* [YOUR GOAL]: Lines from the one containing "be = hm.build('boom', M_CRANE, rE, DEEP)" through the end of the data are to be returned exactly, and no others.
-- START --
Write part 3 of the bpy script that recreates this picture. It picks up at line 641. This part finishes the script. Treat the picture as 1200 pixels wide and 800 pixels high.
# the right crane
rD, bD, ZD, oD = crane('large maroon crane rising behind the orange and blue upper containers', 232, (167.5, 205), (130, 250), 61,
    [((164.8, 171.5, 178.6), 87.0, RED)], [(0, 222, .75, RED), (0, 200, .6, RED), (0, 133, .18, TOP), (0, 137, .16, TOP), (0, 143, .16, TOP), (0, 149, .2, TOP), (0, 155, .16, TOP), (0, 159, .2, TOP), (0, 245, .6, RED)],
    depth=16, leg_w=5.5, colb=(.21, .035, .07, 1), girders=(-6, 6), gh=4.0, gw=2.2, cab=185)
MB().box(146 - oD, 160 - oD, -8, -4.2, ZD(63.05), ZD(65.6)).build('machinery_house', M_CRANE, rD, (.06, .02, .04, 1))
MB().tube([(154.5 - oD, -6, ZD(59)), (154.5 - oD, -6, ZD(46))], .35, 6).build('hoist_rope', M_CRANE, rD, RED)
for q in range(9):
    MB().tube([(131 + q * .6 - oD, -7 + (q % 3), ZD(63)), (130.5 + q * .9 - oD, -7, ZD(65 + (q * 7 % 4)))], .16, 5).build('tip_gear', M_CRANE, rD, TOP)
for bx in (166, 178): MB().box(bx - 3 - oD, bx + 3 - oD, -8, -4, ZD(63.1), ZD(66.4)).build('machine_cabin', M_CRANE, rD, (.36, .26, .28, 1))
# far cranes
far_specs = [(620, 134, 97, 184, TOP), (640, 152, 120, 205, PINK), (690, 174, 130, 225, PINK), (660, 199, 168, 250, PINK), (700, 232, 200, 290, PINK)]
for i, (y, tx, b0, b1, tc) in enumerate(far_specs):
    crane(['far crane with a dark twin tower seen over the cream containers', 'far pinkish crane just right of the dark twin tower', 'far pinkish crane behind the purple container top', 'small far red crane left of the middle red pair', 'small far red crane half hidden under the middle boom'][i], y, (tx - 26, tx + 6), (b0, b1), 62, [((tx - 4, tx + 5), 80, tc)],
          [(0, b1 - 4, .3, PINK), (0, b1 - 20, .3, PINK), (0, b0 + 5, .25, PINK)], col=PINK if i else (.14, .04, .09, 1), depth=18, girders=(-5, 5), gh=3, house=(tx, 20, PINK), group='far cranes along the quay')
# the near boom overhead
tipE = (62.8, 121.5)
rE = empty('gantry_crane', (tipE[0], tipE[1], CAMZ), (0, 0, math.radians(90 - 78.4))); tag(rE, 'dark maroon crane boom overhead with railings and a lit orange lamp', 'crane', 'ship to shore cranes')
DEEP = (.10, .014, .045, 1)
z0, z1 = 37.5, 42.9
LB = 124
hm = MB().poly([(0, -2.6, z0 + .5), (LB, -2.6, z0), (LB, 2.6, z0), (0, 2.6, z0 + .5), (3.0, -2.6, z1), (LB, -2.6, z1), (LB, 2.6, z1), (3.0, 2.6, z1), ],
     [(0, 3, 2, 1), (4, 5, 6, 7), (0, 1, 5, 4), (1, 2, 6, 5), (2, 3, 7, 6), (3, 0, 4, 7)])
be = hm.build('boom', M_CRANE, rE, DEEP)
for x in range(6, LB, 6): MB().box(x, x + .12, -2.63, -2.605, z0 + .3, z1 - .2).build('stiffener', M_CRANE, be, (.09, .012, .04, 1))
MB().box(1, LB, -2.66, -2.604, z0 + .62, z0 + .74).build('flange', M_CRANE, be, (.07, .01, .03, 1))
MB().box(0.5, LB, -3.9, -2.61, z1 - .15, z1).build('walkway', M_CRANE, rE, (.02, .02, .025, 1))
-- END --
* [TASK ANSWER]:
be = hm.build('boom', M_CRANE, rE, DEEP)
for x in range(6, LB, 6): MB().box(x, x + .12, -2.63, -2.605, z0 + .3, z1 - .2).build('stiffener', M_CRANE, be, (.09, .012, .04, 1))
MB().box(1, LB, -2.66, -2.604, z0 + .62, z0 + .74).build('flange', M_CRANE, be, (.07, .01, .03, 1))
MB().box(0.5, LB, -3.9, -2.61, z1 - .15, z1).build('walkway', M_CRANE, rE, (.02, .02, .025, 1))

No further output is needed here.